Spare us, can’t you? Because it would be really great if we could all just stop pretending that the federal government’s protestations of love for biofuels is about anything other than keeping their BFFs, Big Ethanol, happy. Looking at you, Vilsack.
The ethanol industry is again being threatened and U.S. Ag Secretary Tom Vilsack is putting out a warning to leaders in states like Nebraska, the nation’s number-two ethanol producer. Vilsack says ethanol is clean-burning, renewable and helps reduce dependence on foreign oil.
“This is an important industry to agriculture. It’s an important industry to consumers of this country because you absolutely pay less at the pump because we have a healthy renewable fuels industry,” Vilsack told reporters after his private meetings at the statehouse. “The renewable fuels standard is the lynchpin to that healthy industry. It’s also the lynchpin to further investments in advanced biofuels that will allow us to expand significantly beyond corn-based ethanol, which will be a good thing.”
Vilsack says U-S senators is oil-producing states are pushing legislation that would get rid of the renewable fuels standard.
Yes, that’s because nobody likes the Renewable Fuels Standard except you. Plenty of environmentalists aren’t fans of biofuels, because they incentivize bringing marginal lands into production and have very questionable net effects in terms of greenhouse gas emissions. The government’s special treatment of ethanol jacks up food prices at home and abroad, distorts market signals, and wastes taxpayer dollars, so I doubt the informed consumer is amused. The auto industry certainly isn’t endeared, since studies have shown ethanol blends gum up cars, and obviously, traditional fuel indutries aren’t really into it. Yeah, pretty sure it’s just the federal government and their cronyish agribusiness interests.

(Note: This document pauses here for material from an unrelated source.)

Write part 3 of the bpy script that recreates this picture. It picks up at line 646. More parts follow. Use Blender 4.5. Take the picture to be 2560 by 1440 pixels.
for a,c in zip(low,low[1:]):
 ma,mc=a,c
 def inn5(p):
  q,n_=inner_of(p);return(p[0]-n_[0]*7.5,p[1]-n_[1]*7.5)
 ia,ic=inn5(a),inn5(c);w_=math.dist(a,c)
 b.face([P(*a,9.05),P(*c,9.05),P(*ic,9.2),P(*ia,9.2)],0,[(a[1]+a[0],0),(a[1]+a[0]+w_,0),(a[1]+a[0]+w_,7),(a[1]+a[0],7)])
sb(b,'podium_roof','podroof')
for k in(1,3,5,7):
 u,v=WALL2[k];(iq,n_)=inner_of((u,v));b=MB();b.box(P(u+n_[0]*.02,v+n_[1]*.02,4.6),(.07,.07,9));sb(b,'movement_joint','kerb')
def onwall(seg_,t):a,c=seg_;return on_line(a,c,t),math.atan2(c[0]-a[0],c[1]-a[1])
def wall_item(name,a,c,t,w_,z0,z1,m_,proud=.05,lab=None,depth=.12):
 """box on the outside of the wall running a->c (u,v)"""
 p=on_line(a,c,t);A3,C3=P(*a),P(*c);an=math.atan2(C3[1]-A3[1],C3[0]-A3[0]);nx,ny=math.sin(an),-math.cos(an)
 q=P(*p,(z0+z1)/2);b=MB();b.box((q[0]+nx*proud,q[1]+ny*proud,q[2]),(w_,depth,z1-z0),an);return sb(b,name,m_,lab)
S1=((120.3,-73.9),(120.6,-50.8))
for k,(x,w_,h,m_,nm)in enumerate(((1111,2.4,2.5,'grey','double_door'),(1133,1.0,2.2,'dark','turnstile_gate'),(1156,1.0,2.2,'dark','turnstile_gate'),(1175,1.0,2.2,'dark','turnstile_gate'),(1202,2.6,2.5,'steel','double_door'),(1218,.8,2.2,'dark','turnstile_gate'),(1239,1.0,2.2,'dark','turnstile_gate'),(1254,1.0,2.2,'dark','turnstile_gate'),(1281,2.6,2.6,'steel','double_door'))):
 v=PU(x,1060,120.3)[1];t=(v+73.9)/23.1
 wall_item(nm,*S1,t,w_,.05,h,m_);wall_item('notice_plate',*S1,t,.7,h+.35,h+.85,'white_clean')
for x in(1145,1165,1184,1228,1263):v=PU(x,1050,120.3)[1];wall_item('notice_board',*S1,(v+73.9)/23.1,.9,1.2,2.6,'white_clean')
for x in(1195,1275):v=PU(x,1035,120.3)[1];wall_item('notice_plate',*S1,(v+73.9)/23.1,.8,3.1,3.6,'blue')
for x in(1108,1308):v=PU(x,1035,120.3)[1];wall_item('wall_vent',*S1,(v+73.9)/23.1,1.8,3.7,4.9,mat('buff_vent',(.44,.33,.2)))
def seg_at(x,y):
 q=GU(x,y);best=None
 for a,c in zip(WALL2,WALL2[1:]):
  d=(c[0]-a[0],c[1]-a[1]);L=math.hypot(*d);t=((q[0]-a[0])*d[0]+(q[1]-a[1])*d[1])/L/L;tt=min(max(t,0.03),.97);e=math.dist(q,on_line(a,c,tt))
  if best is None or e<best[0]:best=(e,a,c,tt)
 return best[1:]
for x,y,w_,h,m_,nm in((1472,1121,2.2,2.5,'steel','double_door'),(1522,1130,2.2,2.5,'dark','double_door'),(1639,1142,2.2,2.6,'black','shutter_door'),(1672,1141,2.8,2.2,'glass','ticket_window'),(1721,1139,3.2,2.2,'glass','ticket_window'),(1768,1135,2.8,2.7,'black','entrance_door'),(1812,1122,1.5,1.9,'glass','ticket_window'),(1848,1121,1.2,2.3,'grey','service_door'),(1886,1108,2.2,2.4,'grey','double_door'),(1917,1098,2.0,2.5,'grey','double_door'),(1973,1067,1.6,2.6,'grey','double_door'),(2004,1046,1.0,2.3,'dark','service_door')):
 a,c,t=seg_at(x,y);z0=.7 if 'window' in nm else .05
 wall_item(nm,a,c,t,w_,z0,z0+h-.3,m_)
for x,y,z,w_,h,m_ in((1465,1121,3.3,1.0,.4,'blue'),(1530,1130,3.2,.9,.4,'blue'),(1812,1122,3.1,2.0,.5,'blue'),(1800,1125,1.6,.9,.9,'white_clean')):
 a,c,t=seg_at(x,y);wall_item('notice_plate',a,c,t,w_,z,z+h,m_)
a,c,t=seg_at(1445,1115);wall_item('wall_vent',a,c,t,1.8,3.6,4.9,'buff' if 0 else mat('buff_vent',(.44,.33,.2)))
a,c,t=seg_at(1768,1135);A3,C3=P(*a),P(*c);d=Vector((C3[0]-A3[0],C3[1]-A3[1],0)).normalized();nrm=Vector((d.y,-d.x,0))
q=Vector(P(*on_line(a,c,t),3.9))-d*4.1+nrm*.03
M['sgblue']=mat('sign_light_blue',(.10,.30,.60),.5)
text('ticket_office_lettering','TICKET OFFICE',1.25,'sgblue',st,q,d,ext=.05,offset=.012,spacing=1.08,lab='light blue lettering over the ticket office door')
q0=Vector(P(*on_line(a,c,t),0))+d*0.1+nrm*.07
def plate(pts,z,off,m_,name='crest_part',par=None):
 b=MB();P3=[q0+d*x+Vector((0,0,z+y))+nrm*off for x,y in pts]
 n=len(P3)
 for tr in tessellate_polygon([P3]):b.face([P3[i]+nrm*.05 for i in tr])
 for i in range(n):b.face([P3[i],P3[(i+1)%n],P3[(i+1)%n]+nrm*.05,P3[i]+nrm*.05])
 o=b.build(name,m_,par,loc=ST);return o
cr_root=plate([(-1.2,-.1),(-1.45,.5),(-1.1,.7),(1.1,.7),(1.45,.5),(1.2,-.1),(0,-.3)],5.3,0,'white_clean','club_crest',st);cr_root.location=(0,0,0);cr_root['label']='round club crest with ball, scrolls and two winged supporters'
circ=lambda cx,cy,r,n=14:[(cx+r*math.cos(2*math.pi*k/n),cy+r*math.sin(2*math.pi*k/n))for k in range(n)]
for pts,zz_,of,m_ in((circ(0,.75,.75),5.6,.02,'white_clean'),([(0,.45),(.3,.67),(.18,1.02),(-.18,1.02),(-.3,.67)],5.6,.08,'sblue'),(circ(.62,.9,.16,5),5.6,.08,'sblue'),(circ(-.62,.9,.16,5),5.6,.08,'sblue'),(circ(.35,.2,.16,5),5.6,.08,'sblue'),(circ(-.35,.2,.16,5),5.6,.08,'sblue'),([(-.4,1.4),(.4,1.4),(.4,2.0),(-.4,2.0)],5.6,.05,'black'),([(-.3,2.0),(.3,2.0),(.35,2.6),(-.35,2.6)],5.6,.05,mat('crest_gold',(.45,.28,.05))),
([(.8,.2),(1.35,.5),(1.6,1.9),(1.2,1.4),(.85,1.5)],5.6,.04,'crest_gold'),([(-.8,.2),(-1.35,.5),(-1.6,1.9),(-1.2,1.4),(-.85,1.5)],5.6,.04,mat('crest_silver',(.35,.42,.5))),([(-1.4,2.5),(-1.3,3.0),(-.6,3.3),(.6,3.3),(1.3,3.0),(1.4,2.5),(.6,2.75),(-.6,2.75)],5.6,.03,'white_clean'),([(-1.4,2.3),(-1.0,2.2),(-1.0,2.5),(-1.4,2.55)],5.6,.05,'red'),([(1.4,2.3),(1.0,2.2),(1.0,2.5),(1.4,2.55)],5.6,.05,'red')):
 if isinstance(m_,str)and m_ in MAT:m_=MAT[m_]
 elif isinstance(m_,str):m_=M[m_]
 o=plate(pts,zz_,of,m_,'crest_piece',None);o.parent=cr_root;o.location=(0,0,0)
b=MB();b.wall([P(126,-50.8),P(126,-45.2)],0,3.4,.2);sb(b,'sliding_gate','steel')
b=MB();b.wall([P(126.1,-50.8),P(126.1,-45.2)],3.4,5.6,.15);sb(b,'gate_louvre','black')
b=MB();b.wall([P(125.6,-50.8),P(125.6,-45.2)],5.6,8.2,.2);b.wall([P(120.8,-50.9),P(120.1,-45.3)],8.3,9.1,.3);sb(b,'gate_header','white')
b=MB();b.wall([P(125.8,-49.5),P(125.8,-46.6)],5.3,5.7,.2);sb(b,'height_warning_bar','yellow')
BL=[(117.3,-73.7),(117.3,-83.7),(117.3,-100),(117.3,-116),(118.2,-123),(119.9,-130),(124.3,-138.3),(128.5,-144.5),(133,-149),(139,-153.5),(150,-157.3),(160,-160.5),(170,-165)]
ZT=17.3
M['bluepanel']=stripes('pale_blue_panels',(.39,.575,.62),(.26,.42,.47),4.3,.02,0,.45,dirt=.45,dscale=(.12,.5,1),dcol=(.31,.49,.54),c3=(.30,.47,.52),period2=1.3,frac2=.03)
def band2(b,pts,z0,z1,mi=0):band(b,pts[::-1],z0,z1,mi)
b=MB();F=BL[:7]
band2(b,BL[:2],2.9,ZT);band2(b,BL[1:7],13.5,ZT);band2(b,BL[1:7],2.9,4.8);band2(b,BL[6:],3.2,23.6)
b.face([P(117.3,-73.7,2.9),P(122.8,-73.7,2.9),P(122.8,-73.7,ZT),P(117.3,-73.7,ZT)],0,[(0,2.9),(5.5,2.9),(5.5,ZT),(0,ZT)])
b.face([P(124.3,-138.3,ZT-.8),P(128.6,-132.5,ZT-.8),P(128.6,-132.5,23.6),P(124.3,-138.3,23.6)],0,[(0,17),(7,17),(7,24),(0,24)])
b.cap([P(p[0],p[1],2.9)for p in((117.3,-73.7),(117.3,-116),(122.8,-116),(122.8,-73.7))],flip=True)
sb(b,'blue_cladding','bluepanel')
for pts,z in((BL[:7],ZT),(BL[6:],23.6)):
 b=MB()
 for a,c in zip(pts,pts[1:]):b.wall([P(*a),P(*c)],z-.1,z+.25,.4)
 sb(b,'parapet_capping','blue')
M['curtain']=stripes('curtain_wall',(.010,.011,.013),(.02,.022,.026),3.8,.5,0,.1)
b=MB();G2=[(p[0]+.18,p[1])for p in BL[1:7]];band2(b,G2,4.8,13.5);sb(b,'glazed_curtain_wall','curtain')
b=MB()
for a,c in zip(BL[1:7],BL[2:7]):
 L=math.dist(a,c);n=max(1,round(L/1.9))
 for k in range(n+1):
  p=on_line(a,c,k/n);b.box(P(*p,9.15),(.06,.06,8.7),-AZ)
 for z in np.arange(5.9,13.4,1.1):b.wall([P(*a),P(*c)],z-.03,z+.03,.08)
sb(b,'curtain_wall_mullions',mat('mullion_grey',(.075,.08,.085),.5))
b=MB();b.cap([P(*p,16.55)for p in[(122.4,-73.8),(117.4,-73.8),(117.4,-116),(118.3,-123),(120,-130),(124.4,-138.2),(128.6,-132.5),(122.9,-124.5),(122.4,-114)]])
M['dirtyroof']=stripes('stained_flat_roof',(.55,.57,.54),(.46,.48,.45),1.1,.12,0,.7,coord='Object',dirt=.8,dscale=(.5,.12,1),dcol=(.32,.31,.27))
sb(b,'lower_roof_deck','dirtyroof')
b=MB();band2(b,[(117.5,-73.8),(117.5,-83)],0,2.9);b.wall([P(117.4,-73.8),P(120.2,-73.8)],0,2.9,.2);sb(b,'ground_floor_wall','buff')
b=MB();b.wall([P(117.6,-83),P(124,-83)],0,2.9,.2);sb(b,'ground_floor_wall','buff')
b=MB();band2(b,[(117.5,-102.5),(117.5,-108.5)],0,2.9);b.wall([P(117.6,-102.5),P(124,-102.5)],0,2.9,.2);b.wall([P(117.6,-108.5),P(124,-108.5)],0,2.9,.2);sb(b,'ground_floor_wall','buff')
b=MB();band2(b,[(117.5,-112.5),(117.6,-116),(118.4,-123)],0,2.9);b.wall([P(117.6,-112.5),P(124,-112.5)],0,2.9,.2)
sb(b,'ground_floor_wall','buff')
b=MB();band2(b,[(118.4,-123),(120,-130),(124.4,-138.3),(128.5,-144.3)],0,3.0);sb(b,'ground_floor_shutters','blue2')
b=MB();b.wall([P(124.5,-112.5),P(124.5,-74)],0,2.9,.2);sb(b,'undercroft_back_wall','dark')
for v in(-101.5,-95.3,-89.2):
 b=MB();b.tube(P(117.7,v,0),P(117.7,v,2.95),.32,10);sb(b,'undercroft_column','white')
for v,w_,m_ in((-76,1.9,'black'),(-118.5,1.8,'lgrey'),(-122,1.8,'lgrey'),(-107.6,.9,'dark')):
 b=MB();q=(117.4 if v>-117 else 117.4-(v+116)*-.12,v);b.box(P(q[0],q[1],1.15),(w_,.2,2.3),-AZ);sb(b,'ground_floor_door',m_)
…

Speaking of, remember that lawsuit last month in which oil groups sued the EPA, which was trying to punish said oil groups for failing to comply with a cellulosic biofuels mandate… for biofuels that still do not exist? The appeals court ruled that the EPA couldn’t enforce the mandate for 2012, but didn’t dissolve the mandate altogether — and the interested lobbies are trying to take that one to the highest court in the land.
A coalition of industry groups asked the U.S. Supreme Court on Thursday to reconsider a lower court’s finding in favor of the Environmental Protection Agency’s 2011 decision to allow sales of the high-ethanol fuel blend known as E15.
In a petition to the High Court, the American Petroleum Institute (API) and several groups representing the food industry are seeking to overturn January’s ruling by the U.S. Court of Appeals for the District of Columbia. The appellate court sided with EPA’s permitting the sale of E15 – gasoline with 15 percent ethanol, rather than the standard 10-percent blend – for cars made after 2001. …
“Had EPA stayed within its statutory authority and followed proper procedures, it would have waited until ongoing E15 testing on engines and fuel systems was completed before allowing the use of E15,” said Bob Greco, API’s director of downstream and industry operations. “Then it would have discovered that E15 is not safe for millions of vehicles now on the road.”